Achebe was uncompromising in his stance on challenging conventional Western perceptions of Africans and provided alternatives to the negative stereotypical images of Africa constructed by European authors. On February 18, 1975 while he was a professor at the University of Massachusetts, Amherst, Achebe presented a Chancellor’s Lecture at Amherst entitled “An Image of Africa: Racism in Conrad’s ‘Heart of Darkness’” where he deconstructed the racism in Conrad’s novel and described Conrad as “a thoroughgoing racist” (http://kirbyk.net/hod/image.of.africa.html) That lecture has been described as “one of the most important and influential treatises in post-colonial literary discourse.” In "Things Fall Apart" Achebe describes in vivid language through various characters the damaging and ruinous effects of European imposition on African culture, civilization and society which continued in the 1960 sequel "No Longer at Ease." In his 1964 published book "Arrow of God" Achebe also wrote about traditional Igbo culture clashing with European Christian missionaries and colonial government policies as the British Empire prevailed in Africa. "A Man of the People" published in 1966 and "Anthills of the Savannah" published in 1987 are also powerful stories told by an African about Africans and African culture. In one of his essays published in "Morning Yet on Creation Day" in 1975, Achebe explained in "The Novelist As Teacher": “I would be quite satisfied if my novels (especially the ones I set in the past) did no more than teach my readers that their past – with all its imperfections – was not one long night of savagery from which the first Europeans acting on God’s behalf delivered them.” Achebe also wrote in an essay entitled "The Role of the Writer in a New Nation" which was published in "Morning Yet on Creation Day" in 1975: "The worst thing that can happen to any people is the loss of their dignity and self-respect. The writer's duty is to help them regain it by showing them in human terms what happened to them, what they lost. There is a saying in Ibo that a man who can't tell where the rain began to beat him cannot know where he dried his body. The writer can tell the people where the rain began to beat them"
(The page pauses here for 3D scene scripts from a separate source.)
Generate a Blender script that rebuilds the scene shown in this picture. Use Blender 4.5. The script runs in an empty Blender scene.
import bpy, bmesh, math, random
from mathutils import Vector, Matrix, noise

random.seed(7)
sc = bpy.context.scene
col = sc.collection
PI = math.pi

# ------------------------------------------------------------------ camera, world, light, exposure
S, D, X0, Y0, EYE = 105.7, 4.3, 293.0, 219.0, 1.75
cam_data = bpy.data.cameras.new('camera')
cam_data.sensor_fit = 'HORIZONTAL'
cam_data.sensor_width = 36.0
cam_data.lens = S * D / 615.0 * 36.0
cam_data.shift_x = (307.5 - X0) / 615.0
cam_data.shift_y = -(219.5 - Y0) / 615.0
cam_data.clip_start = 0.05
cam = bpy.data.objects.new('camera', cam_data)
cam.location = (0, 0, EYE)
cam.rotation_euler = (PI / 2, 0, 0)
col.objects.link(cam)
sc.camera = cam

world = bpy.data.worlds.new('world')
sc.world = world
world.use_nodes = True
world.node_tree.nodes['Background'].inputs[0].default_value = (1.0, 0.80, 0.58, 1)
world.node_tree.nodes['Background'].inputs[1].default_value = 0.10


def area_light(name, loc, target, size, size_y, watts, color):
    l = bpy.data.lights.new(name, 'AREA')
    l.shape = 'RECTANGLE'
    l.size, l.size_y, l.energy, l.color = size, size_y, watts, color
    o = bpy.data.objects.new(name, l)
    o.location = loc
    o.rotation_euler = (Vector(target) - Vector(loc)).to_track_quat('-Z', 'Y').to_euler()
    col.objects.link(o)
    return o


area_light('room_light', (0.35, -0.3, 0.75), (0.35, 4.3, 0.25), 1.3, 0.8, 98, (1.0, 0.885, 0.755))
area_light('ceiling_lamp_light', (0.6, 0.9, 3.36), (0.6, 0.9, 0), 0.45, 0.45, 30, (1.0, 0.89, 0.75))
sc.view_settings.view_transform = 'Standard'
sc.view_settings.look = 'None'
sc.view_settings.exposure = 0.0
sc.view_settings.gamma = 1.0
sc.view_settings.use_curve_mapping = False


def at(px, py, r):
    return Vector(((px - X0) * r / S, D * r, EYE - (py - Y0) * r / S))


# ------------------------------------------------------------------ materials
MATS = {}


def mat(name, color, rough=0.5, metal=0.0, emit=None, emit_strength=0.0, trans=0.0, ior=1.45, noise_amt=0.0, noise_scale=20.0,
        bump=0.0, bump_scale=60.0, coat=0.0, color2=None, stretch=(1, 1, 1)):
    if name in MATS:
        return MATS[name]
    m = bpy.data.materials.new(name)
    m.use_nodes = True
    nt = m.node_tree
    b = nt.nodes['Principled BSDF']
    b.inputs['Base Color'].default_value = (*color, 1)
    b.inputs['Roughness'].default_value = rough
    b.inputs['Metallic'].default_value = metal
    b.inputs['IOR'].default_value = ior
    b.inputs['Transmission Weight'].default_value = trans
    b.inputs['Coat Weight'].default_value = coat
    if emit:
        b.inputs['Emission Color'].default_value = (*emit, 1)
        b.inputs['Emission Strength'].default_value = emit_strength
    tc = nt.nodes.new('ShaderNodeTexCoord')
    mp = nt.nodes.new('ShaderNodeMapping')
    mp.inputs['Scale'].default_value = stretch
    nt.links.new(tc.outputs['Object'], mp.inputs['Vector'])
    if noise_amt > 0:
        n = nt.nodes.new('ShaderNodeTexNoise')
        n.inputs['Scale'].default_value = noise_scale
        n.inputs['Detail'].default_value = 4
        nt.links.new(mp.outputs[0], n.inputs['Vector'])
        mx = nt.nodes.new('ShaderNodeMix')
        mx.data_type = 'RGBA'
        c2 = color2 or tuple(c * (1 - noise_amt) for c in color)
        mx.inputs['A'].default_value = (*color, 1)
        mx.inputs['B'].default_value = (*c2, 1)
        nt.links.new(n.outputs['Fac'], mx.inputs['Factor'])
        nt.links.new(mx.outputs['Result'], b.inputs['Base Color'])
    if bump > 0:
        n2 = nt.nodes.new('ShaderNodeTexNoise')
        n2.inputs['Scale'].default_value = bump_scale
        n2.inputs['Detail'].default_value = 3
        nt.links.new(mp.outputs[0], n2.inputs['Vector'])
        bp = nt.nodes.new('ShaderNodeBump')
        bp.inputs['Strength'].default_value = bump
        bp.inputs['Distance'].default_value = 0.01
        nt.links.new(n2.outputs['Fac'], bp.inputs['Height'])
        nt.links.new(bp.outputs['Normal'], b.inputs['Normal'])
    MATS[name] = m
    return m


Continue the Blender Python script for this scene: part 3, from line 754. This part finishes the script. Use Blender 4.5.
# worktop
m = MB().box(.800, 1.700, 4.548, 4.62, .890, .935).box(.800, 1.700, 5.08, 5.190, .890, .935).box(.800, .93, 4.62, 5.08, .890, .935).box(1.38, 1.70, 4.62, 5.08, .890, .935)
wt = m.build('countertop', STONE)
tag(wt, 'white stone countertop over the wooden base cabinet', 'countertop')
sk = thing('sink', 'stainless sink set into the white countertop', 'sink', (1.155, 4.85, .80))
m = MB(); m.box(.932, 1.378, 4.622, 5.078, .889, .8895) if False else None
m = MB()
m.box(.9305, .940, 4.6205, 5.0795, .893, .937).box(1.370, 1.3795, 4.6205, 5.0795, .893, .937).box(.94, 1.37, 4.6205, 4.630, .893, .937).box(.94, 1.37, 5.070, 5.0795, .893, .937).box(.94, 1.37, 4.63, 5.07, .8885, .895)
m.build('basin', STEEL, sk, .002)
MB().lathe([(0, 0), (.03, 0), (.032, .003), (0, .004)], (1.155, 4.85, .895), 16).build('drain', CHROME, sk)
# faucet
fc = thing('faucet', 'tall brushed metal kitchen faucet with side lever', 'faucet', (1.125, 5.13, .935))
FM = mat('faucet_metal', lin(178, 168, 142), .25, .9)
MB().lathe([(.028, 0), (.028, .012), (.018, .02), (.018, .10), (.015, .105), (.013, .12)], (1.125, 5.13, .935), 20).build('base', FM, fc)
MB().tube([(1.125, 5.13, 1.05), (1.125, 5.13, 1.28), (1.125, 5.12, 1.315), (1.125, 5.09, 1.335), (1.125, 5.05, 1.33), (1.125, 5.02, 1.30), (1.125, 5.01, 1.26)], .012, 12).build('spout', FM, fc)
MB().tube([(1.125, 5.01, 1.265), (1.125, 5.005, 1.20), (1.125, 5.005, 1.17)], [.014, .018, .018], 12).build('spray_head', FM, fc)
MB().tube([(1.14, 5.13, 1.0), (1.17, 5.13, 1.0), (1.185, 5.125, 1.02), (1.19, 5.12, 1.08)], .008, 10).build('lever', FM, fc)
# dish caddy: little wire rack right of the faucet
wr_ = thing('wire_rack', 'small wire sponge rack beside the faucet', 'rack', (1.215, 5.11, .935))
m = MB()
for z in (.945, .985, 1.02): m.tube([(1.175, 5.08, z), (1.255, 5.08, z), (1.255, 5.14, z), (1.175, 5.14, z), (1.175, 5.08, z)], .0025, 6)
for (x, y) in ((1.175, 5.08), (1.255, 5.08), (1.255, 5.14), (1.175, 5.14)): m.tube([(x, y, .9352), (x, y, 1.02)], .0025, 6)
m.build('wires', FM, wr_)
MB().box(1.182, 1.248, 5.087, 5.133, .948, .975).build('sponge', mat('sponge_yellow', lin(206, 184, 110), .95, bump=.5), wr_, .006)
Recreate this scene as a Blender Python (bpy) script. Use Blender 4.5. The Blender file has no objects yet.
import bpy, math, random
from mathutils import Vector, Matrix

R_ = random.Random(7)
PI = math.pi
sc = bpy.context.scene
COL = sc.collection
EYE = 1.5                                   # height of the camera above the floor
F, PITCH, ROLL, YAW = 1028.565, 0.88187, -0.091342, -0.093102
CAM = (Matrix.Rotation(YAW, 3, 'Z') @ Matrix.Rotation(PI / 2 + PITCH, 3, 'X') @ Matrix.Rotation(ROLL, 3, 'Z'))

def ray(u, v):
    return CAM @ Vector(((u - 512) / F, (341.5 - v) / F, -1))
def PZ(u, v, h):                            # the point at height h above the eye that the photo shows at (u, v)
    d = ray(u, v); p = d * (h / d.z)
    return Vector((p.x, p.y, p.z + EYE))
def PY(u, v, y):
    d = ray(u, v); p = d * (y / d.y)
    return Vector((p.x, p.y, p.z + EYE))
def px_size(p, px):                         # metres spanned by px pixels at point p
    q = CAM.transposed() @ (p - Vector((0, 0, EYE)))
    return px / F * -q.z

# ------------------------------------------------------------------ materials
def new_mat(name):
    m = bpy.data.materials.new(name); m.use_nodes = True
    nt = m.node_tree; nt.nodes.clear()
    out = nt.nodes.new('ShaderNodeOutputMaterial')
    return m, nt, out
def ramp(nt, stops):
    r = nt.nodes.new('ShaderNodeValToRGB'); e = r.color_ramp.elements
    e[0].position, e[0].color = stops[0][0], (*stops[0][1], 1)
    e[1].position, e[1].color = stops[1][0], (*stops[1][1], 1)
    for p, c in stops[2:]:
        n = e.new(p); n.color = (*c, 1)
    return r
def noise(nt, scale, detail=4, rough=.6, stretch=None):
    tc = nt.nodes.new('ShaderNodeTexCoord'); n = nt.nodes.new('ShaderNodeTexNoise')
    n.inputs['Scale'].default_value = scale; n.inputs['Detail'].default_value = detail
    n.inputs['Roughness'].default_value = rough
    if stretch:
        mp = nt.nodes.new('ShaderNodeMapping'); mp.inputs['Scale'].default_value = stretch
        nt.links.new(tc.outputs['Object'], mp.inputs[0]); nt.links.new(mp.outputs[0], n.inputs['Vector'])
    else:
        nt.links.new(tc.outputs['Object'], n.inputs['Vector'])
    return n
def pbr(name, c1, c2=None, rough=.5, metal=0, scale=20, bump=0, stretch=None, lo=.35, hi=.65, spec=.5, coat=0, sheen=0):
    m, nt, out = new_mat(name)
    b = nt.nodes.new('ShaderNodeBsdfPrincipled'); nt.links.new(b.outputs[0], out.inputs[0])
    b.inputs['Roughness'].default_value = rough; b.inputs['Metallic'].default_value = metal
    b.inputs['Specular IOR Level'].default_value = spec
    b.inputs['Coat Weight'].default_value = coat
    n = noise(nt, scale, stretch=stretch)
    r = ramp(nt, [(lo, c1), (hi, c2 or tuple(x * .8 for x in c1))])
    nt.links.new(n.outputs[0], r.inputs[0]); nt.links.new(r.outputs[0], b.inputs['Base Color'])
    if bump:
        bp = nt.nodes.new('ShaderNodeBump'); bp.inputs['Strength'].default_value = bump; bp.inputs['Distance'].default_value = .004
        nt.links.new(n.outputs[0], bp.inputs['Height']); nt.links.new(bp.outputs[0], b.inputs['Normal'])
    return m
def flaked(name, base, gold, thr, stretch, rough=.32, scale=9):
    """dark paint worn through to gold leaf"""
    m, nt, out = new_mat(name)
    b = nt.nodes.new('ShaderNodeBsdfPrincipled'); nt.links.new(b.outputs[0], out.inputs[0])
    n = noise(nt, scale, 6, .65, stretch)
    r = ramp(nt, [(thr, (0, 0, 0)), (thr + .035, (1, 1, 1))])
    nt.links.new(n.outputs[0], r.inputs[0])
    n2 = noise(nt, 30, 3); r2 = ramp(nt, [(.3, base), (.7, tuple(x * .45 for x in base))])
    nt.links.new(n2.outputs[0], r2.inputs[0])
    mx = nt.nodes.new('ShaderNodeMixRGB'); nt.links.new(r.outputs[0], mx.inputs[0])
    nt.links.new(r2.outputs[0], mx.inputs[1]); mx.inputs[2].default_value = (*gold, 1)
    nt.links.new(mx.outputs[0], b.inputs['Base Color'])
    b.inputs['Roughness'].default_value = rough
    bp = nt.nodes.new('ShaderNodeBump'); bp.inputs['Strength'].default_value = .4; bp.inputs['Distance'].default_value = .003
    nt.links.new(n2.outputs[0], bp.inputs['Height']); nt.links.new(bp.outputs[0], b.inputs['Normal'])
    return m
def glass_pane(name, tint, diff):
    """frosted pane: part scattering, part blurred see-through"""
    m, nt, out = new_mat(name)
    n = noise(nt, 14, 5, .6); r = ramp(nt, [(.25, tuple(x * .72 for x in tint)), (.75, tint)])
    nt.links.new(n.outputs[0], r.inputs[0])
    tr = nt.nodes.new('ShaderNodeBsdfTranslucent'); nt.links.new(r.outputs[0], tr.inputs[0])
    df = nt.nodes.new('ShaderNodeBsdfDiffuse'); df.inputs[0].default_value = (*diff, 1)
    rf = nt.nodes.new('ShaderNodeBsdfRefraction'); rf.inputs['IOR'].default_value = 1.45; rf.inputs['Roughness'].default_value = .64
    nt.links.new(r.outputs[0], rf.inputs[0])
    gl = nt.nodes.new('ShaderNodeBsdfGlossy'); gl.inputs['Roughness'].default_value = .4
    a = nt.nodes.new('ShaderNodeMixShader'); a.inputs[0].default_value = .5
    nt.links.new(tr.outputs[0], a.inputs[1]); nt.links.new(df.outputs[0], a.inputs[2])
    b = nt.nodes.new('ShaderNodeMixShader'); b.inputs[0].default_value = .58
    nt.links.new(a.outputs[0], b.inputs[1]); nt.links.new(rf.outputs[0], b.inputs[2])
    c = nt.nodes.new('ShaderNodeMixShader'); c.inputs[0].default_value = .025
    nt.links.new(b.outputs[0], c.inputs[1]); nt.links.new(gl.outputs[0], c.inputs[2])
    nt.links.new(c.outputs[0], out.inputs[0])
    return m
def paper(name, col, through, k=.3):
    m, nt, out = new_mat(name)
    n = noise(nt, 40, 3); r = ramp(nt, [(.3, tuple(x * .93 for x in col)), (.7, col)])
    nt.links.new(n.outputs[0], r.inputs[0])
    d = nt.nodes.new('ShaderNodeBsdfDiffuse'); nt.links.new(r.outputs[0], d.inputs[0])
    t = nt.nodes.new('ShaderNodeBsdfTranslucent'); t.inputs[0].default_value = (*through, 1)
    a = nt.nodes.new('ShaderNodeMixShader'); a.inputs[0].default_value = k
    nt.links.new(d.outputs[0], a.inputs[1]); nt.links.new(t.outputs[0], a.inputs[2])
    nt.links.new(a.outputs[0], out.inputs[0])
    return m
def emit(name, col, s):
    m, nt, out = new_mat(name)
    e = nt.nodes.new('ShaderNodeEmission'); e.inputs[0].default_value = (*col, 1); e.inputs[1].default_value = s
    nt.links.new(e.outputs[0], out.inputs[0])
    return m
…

With the publication of “Things Fall Apart” in 1958, Achebe revolutionized the telling of African stories and set the standard for successive generations of African authors/writers, including Buchi Emecheta and Chimamanda Ngozi Adichie. Achebe was the founding editor of the "Heinemann African Writers Series" (established in 1962) which provided a forum for many African writers who came of age after their countries’ independence from European colonizers. His collection of poems "Beware Soul Brother" was published in 1972 and won the Commonwealth Poetry Prize.
Achebe born on November 16, 1930 was born during a time when Africans were agitating for their independence from European colonization. Nigeria had been occupied by Britain since the arrival of the “Royal Niger Company” which was founded by a group of White men in 1879 as the “United African Company” renamed the “National African Company” in 1881 and then the “Royal Niger Company” in 1886. Whatever name the group gave themselves their purpose was always to exploit the Africans and the resources. On January 1, 1900, the “Royal Niger Company” transferred the territories it occupied to the British Government and was paid £865,000. No Africans were consulted during the transaction. In the 1920s several Nigerians joined other Africans on the continent and in the Diaspora began organizing in a Pan-African movement to liberate Africans from European domination and the attendant racism to which Africans were subjected in White supremacist cultures. The Honourable Marcus Mosiah Garvey founded the “Universal Negro Improvement Association and African Communities League” (UNIA-ACL) in 1914 in Jamaica and expanded the organization after immigrating to the USA in 1916. The influence of Garveyism with his (Garvey’s) philosophy of “Africa for Africans at home and abroad” galvanized the Pan-African movement and influenced generations of African and Caribbean leaders.
In 1923 Olayinka Herbert Samuel Heelas Badmus Macaulay established the Nigerian National Democratic Party (Nigeria’s first political party) which successfully contested three Lagos seats in the Legislative Council. Macaulay came to be regarded as the “father of modern Nigerian nationalism" in spite of the British colonialist efforts to suppress the movement. Macaulay was jailed twice by the British as he agitated for African self-rule in Nigeria. Macaulay led protests in Lagos over water rates, land issues and exposed British corruption of their “mishandling” of railway finances. In 1918 Macaulay successfully handled the cases of chiefs whose land had been taken by the British in front of the Privy Council in London. As a result of his campaigning, the colonial government was forced to pay compensation to the chiefs. On June 23, 1923 he established Nigeria’s first political party the “Nigerian National Democratic Party.” Macaulay like many other African leaders who campaigned for independence from European domination was a Pan-Africanist.
In a letter to Garvey in June 1919 (http://wyatt.elasticbeanstalk.com/mep/MG/xml/mg080008.html) Macaulay expressed his support of Garvey’s initiative to establish a shipping company “The Black Star Line.” Macaulay ended his letter to Garvey with these words: "With the most heartfelt prayer for the success of "The Black Star Line," and in the fervent hope that the undertaking will be conducted upon lines based on strict moral rectitude, fair and healthy competition qualified by the most scrupulous and resolute Self-determination, I remain Your Fellowman of the Negro Race, H. Macaulay" Although he was not a politician Achebe was as much an activist as the people who agitated for African freedom from colonization. He used his talent as a writer to educate and agitate and his work has been recognized by universities in Britain, Canada, Nigeria and the United States with honorary degrees.